### Extracted information
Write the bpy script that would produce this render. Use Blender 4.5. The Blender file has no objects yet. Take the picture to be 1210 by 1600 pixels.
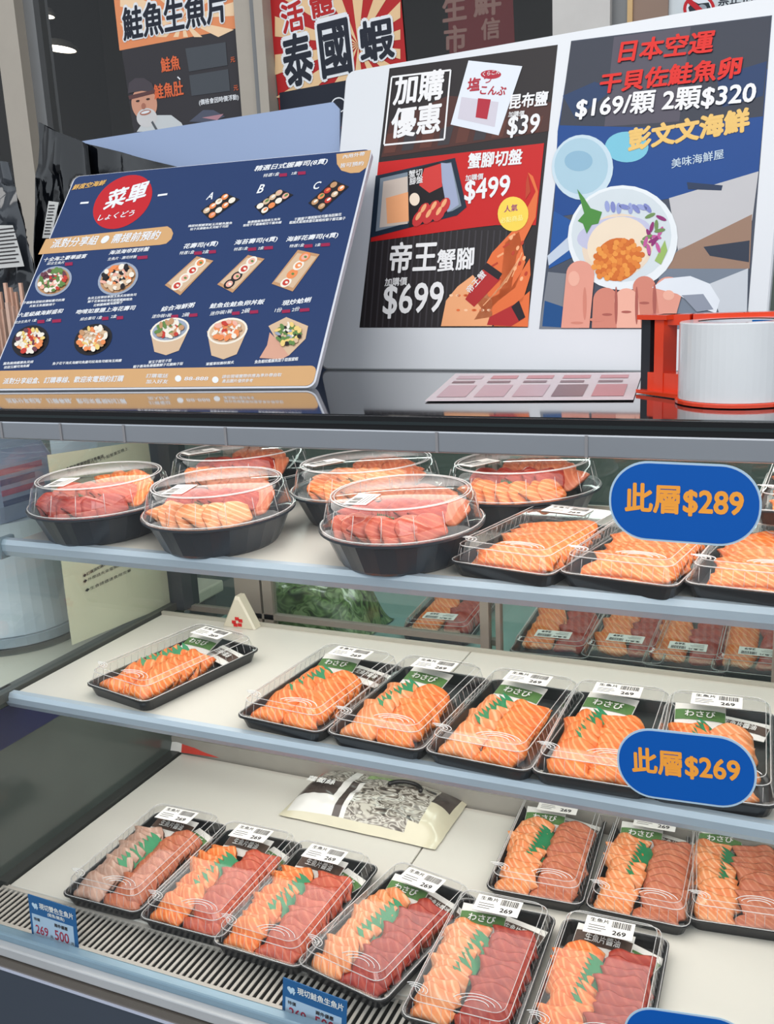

...

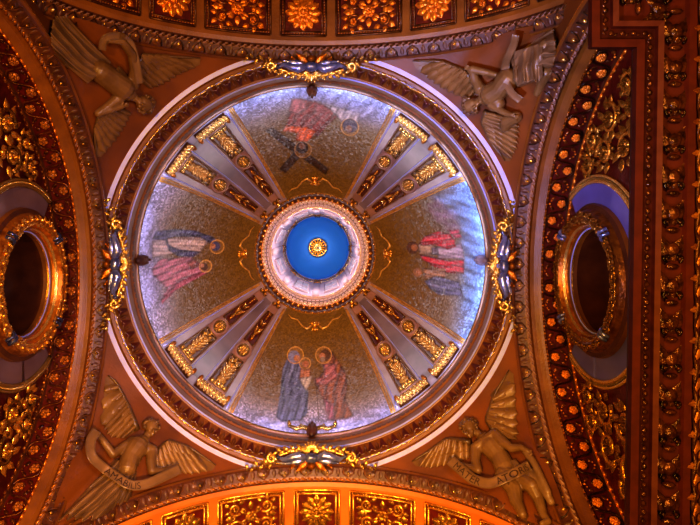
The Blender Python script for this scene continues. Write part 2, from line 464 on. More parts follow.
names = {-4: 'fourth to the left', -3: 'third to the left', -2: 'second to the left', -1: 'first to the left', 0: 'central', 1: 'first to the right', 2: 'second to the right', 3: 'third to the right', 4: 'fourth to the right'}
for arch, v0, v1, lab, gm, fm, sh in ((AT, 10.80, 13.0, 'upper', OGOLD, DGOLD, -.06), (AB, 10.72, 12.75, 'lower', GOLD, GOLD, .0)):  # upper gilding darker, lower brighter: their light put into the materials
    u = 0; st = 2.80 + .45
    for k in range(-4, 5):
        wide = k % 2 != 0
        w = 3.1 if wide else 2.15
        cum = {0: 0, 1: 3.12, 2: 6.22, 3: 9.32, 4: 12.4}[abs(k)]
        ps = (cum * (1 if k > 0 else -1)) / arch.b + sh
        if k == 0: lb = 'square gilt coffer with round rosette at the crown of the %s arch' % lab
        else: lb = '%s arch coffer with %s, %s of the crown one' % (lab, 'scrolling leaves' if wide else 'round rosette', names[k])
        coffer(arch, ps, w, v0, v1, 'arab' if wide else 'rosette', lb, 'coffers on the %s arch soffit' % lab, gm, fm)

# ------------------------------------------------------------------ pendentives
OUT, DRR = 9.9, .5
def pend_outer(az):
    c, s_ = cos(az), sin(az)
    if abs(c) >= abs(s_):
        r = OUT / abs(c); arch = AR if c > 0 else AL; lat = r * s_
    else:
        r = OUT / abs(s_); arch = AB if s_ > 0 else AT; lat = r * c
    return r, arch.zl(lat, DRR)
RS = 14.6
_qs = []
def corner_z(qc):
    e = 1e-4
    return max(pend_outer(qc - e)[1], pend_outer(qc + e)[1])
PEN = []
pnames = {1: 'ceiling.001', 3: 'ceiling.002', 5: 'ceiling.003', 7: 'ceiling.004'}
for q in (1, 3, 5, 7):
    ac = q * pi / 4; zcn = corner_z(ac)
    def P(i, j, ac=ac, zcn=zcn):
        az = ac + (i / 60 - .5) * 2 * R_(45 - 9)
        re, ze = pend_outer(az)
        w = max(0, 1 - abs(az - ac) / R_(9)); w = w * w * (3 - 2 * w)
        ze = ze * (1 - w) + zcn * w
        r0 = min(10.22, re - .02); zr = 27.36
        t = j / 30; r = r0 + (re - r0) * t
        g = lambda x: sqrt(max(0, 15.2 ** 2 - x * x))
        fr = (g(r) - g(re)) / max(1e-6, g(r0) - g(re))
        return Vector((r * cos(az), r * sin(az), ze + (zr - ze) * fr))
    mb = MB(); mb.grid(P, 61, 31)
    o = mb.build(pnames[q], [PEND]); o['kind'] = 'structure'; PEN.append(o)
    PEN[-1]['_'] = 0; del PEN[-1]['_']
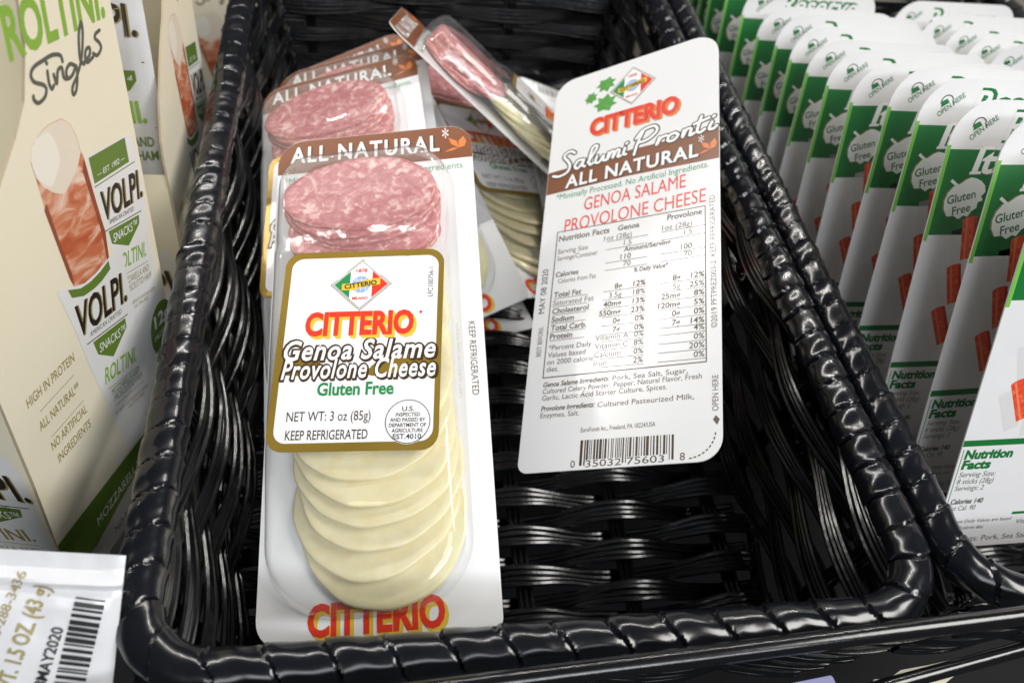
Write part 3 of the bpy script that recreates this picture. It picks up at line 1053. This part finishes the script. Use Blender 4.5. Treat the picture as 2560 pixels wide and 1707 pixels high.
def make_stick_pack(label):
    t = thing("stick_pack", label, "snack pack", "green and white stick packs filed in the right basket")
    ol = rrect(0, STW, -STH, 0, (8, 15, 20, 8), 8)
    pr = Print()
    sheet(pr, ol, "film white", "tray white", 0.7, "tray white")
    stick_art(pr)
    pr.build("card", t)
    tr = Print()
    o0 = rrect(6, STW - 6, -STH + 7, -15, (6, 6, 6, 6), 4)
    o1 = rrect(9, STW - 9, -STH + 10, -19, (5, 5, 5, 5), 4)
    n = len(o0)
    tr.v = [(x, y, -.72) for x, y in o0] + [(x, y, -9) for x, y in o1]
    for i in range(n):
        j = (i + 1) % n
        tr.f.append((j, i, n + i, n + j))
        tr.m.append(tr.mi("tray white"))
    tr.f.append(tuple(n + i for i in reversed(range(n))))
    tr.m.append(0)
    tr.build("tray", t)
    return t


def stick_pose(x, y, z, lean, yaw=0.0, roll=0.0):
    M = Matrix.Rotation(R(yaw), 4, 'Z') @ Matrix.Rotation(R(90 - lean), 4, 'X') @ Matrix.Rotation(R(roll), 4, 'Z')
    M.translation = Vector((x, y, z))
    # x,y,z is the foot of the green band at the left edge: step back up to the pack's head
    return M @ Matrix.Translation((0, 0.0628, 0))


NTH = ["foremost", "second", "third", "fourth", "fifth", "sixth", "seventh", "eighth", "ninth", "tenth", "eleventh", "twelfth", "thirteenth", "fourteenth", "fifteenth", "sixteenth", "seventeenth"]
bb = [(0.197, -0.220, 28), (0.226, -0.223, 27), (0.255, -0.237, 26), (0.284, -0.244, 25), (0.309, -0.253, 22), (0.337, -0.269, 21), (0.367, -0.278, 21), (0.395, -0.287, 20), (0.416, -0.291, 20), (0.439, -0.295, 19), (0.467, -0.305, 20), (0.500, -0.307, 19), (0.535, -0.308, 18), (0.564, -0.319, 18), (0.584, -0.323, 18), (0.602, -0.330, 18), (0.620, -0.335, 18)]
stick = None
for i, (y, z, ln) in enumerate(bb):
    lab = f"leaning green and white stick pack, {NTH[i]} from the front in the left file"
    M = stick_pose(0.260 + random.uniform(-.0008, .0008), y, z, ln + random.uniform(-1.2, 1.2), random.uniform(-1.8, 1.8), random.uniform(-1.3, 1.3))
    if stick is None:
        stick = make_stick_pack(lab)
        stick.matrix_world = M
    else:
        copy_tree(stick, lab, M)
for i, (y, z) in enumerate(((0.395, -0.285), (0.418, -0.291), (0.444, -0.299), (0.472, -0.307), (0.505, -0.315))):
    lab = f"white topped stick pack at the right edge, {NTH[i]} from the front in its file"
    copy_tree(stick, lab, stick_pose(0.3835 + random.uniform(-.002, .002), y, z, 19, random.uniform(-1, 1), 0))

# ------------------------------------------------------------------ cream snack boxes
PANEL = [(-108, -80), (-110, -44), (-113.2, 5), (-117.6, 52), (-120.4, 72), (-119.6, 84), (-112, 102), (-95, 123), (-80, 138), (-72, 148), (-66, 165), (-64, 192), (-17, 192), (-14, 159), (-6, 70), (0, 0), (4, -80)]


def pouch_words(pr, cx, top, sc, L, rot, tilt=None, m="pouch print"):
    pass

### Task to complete
Of all the entries above, repeat only the lines from the line that has "Write part 3" to the line that has "return M @ Matrix.Translation((0, 0.0628, 0))", both lines included, exactly.

### Expected answer
Write part 3 of the bpy script that recreates this picture. It picks up at line 1053. This part finishes the script. Use Blender 4.5. Treat the picture as 2560 pixels wide and 1707 pixels high.
def make_stick_pack(label):
    t = thing("stick_pack", label, "snack pack", "green and white stick packs filed in the right basket")
    ol = rrect(0, STW, -STH, 0, (8, 15, 20, 8), 8)
    pr = Print()
    sheet(pr, ol, "film white", "tray white", 0.7, "tray white")
    stick_art(pr)
    pr.build("card", t)
    tr = Print()
    o0 = rrect(6, STW - 6, -STH + 7, -15, (6, 6, 6, 6), 4)
    o1 = rrect(9, STW - 9, -STH + 10, -19, (5, 5, 5, 5), 4)
    n = len(o0)
    tr.v = [(x, y, -.72) for x, y in o0] + [(x, y, -9) for x, y in o1]
    for i in range(n):
        j = (i + 1) % n
        tr.f.append((j, i, n + i, n + j))
        tr.m.append(tr.mi("tray white"))
    tr.f.append(tuple(n + i for i in reversed(range(n))))
    tr.m.append(0)
    tr.build("tray", t)
    return t


def stick_pose(x, y, z, lean, yaw=0.0, roll=0.0):
    M = Matrix.Rotation(R(yaw), 4, 'Z') @ Matrix.Rotation(R(90 - lean), 4, 'X') @ Matrix.Rotation(R(roll), 4, 'Z')
    M.translation = Vector((x, y, z))
    # x,y,z is the foot of the green band at the left edge: step back up to the pack's head
    return M @ Matrix.Translation((0, 0.0628, 0))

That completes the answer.